>> BEGIN
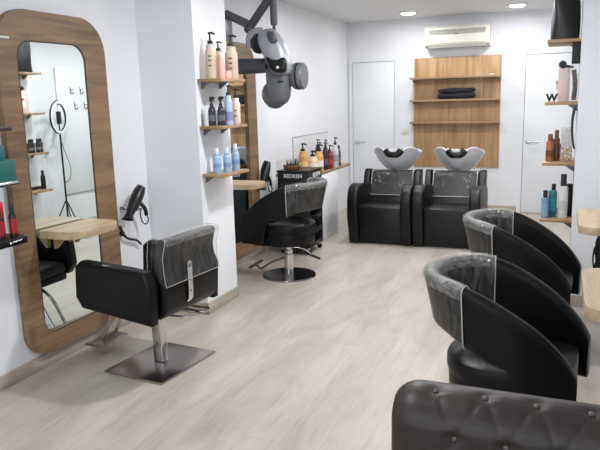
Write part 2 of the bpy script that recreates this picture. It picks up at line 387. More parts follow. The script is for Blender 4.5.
# ------------------------------------------------------------------ shampoo basin chairs
def basin_unit(x, label):
    t = thing('basin_chair', label, 'basin chair', (x, 6.60, 0), 0, 'black shampoo basin chairs')
    w2 = .345; aw = .115
    # seat block
    P = [(.02, .04), (-.02, .36), (-.005, .405), (.05, .425), (.55, .40), (.60, .38), (.60, .04)]
    MB().prism(P, 'X', -w2+aw-.005, w2-aw+.005, .018, 3).obj('seat', M_leather2, t)
    MB().box(-w2+.01, w2-.01, .05, .95, 0, .05, .004).obj('plinth', M_mblack, t)
    for s in (-1, 1):
        pr_ = [(.0, .012), (-.055, .30), (-.075, .46), (-.055, .56), (0, .620), (.08, .645), (.18, .64), (.62, .58), (.66, .5), (.66, .012)]
        a0, a1 = (-w2, -w2+aw) if s < 0 else (w2-aw, w2)
        MB().prism(pr_, 'X', a0+.002, a1-.002, .022, 4).obj('armrest', M_leather2, t)
    # reclined backrest with wings
    bp_ = [(.44, .36), (.585, .722), (.63, .742), (.70, .732), (.70, .30), (.50, .30)]
    MB().prism(bp_, 'X', -w2+.085, w2-.085, .016, 3).obj('backrest', M_leather2, t)
    for s in (-1, 1):
        wp = [(.42, .38), (.555, .725), (.60, .755), (.70, .745), (.70, .30), (.50, .30)]
        a0, a1 = (-w2+.02, -w2+.088) if s < 0 else (w2-.088, w2-.02)
        MB().prism(wp, 'X', a0, a1, .014, 3).obj('side_wing', M_leather2, t)
    # clear cover stretched over backrest
    c = [(.478, .475), (.578, .720), (.615, .752), (.66, .750), (.66, .747), (.616, .748), (.582, .718), (.482, .473)]
    cv = MB().prism(c, 'X', -.235, .235, 0).obj('plastic_cover', M_film2, t)
    m = MB(); 
    q = lambda xx: [(xx, .474, .475), (xx, .574, .720), (xx, .612, .755)]
    m.tube(q(-.235)[::-1]+q(.235), .0035, 6); m.obj('cover_welt', M_seam, cv)
    rnd = random.Random(int(x*1000))
    for k in range(8):
        xx = rnd.choice((-1, 1))*rnd.uniform(.10, .22); s_ = rnd.uniform(.05, .9); L_ = rnd.uniform(.02, .05); aa = rnd.uniform(-.9, .9)
        f_ = lambda s2: (.474+.100*s2, .475+.245*s2)
        y0, z0 = f_(s_); y1, z1 = f_(min(1, s_+L_*3*abs(cos(aa))))
        MB().tube([(xx, y0-.002, z0), (xx+L_*sin(aa), y1-.002, z1)], .0025, 5).obj('crease_glint', M_seam, cv)  # pale strokes paint white sparkles on the film near its edges
    # basin on its pedestal
    MB().lathe([(.001, 0), (.13, 0), (.13, .02), (.09, .06), (.08, .69), (.001, .69)], 24, (0, .86, .0)).obj('pedestal', M_midgrey, t)
    P = []; n = 48; rows = 14
    def rim(phi):   # phi = 0 towards the sitter (-Y)
        d = abs(math.atan2(sin(phi), cos(phi)))
        notch = .075*exp(-(d/.36)**4)
        wing = .035*exp(-((d-.75)/.40)**2)-.03*exp(-((d-1.57)/.35)**2)
        back = -.03*(d/pi)**2
        return .968-notch+wing+back
    for i in range(rows+1):
        v = i/rows; row = []
        for k in range(n):
            phi = 2*pi*k/n; R_ = rim(phi)
            rr = (1-v**2.5)**.52 if v < 1 else 0
            rr = max(rr, .02)
            ax_, ay_ = .258, .235
            lip = 1+.03*exp(-(v/.08)**2)
            z = R_*(1-v)+.70*v
            pinch = 1-.30*v
            row.append((ax_*rr*lip*sin(phi)*pinch, .84-ay_*rr*lip*cos(phi)+.02*v, z))
        P.append(row)
    bo = MB().grid(P, cv=True, cap1=True).obj('basin', M_bowl, t, ang=60)
    md = bo.modifiers.new('thick', 'SOLIDIFY'); md.thickness = .016; md.offset = 1
    m = MB(); pts = []
    for k in range(-6, 7):
        phi = k/6*.36; R_ = rim(phi); pts.append((.262*sin(phi), .84-.243*cos(phi), R_+.004))
    m.tube([(a_, b2, c_+.010) for a_, b2, c_ in pts], .020, 12, flat=1.9); m.obj('neck_rest', M_black, bo)
    MB().lathe([(.001, 0), (.012, 0), (.012, .05), (.018, .07), (.018, .085), (.001, .085)], 12, (.0, 1.02, .86)).obj('tap', M_chrome, bo)
    return t
basin_unit(-1.762, 'black shampoo chair with white basin, left of the two, beside the counter')
basin_unit(-1.062, 'black shampoo chair with white basin, right of the two, beside the tub chairs')

# ------------------------------------------------------------------ tub chairs
def sst(a, b, x):
    x = max(0, min(1, (x-a)/(b-a))); return x*x*(3-2*x)
def interp(tab, u):
    def lin_(u):
        u = max(tab[0][0], min(tab[-1][0], u))
        for (a, va), (b, vb) in zip(tab, tab[1:]):
            if u <= b: return va+(vb-va)*(u-a)/(b-a)
    ws = [(-.05, 1), (-.035, 2), (-.018, 3), (0, 4), (.018, 3), (.035, 2), (.05, 1)]
    return sum(w_*lin_(u+d) for d, w_ in ws)/16
ZT = [(0, .805), (.12, .805), (.20, .795), (.30, .762), (.40, .712), (.50, .650), (.58, .580), (.63, .52), (.67, .45), (.70, .38)]
def zbot(u): return .560-.10*sst(.08, .42, u)-.19*sst(.40, .46, u)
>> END
**Problem requirements:** Leave out the pictures and give the listing above again exactly.

**Complete response:**
Write part 2 of the bpy script that recreates this picture. It picks up at line 387. More parts follow. The script is for Blender 4.5.
# ------------------------------------------------------------------ shampoo basin chairs
def basin_unit(x, label):
    t = thing('basin_chair', label, 'basin chair', (x, 6.60, 0), 0, 'black shampoo basin chairs')
    w2 = .345; aw = .115
    # seat block
    P = [(.02, .04), (-.02, .36), (-.005, .405), (.05, .425), (.55, .40), (.60, .38), (.60, .04)]
    MB().prism(P, 'X', -w2+aw-.005, w2-aw+.005, .018, 3).obj('seat', M_leather2, t)
    MB().box(-w2+.01, w2-.01, .05, .95, 0, .05, .004).obj('plinth', M_mblack, t)
    for s in (-1, 1):
        pr_ = [(.0, .012), (-.055, .30), (-.075, .46), (-.055, .56), (0, .620), (.08, .645), (.18, .64), (.62, .58), (.66, .5), (.66, .012)]
        a0, a1 = (-w2, -w2+aw) if s < 0 else (w2-aw, w2)
        MB().prism(pr_, 'X', a0+.002, a1-.002, .022, 4).obj('armrest', M_leather2, t)
    # reclined backrest with wings
    bp_ = [(.44, .36), (.585, .722), (.63, .742), (.70, .732), (.70, .30), (.50, .30)]
    MB().prism(bp_, 'X', -w2+.085, w2-.085, .016, 3).obj('backrest', M_leather2, t)
    for s in (-1, 1):
        wp = [(.42, .38), (.555, .725), (.60, .755), (.70, .745), (.70, .30), (.50, .30)]
        a0, a1 = (-w2+.02, -w2+.088) if s < 0 else (w2-.088, w2-.02)
        MB().prism(wp, 'X', a0, a1, .014, 3).obj('side_wing', M_leather2, t)
    # clear cover stretched over backrest
    c = [(.478, .475), (.578, .720), (.615, .752), (.66, .750), (.66, .747), (.616, .748), (.582, .718), (.482, .473)]
    cv = MB().prism(c, 'X', -.235, .235, 0).obj('plastic_cover', M_film2, t)
    m = MB(); 
    q = lambda xx: [(xx, .474, .475), (xx, .574, .720), (xx, .612, .755)]
    m.tube(q(-.235)[::-1]+q(.235), .0035, 6); m.obj('cover_welt', M_seam, cv)
    rnd = random.Random(int(x*1000))
    for k in range(8):
        xx = rnd.choice((-1, 1))*rnd.uniform(.10, .22); s_ = rnd.uniform(.05, .9); L_ = rnd.uniform(.02, .05); aa = rnd.uniform(-.9, .9)
        f_ = lambda s2: (.474+.100*s2, .475+.245*s2)
        y0, z0 = f_(s_); y1, z1 = f_(min(1, s_+L_*3*abs(cos(aa))))
        MB().tube([(xx, y0-.002, z0), (xx+L_*sin(aa), y1-.002, z1)], .0025, 5).obj('crease_glint', M_seam, cv)  # pale strokes paint white sparkles on the film near its edges
    # basin on its pedestal
    MB().lathe([(.001, 0), (.13, 0), (.13, .02), (.09, .06), (.08, .69), (.001, .69)], 24, (0, .86, .0)).obj('pedestal', M_midgrey, t)
    P = []; n = 48; rows = 14
    def rim(phi):   # phi = 0 towards the sitter (-Y)
        d = abs(math.atan2(sin(phi), cos(phi)))
        notch = .075*exp(-(d/.36)**4)
        wing = .035*exp(-((d-.75)/.40)**2)-.03*exp(-((d-1.57)/.35)**2)
        back = -.03*(d/pi)**2
        return .968-notch+wing+back
    for i in range(rows+1):
        v = i/rows; row = []
        for k in range(n):
            phi = 2*pi*k/n; R_ = rim(phi)
            rr = (1-v**2.5)**.52 if v < 1 else 0
            rr = max(rr, .02)
            ax_, ay_ = .258, .235
            lip = 1+.03*exp(-(v/.08)**2)
            z = R_*(1-v)+.70*v
            pinch = 1-.30*v
            row.append((ax_*rr*lip*sin(phi)*pinch, .84-ay_*rr*lip*cos(phi)+.02*v, z))
        P.append(row)
    bo = MB().grid(P, cv=True, cap1=True).obj('basin', M_bowl, t, ang=60)
    md = bo.modifiers.new('thick', 'SOLIDIFY'); md.thickness = .016; md.offset = 1
    m = MB(); pts = []
    for k in range(-6, 7):
        phi = k/6*.36; R_ = rim(phi); pts.append((.262*sin(phi), .84-.243*cos(phi), R_+.004))
    m.tube([(a_, b2, c_+.010) for a_, b2, c_ in pts], .020, 12, flat=1.9); m.obj('neck_rest', M_black, bo)
    MB().lathe([(.001, 0), (.012, 0), (.012, .05), (.018, .07), (.018, .085), (.001, .085)], 12, (.0, 1.02, .86)).obj('tap', M_chrome, bo)
    return t
basin_unit(-1.762, 'black shampoo chair with white basin, left of the two, beside the counter')
basin_unit(-1.062, 'black shampoo chair with white basin, right of the two, beside the tub chairs')

# ------------------------------------------------------------------ tub chairs
def sst(a, b, x):
    x = max(0, min(1, (x-a)/(b-a))); return x*x*(3-2*x)
def interp(tab, u):
    def lin_(u):
        u = max(tab[0][0], min(tab[-1][0], u))
        for (a, va), (b, vb) in zip(tab, tab[1:]):
            if u <= b: return va+(vb-va)*(u-a)/(b-a)
    ws = [(-.05, 1), (-.035, 2), (-.018, 3), (0, 4), (.018, 3), (.035, 2), (.05, 1)]
    return sum(w_*lin_(u+d) for d, w_ in ws)/16
ZT = [(0, .805), (.12, .805), (.20, .795), (.30, .762), (.40, .712), (.50, .650), (.58, .580), (.63, .52), (.67, .45), (.70, .38)]
def zbot(u): return .560-.10*sst(.08, .42, u)-.19*sst(.40, .46, u)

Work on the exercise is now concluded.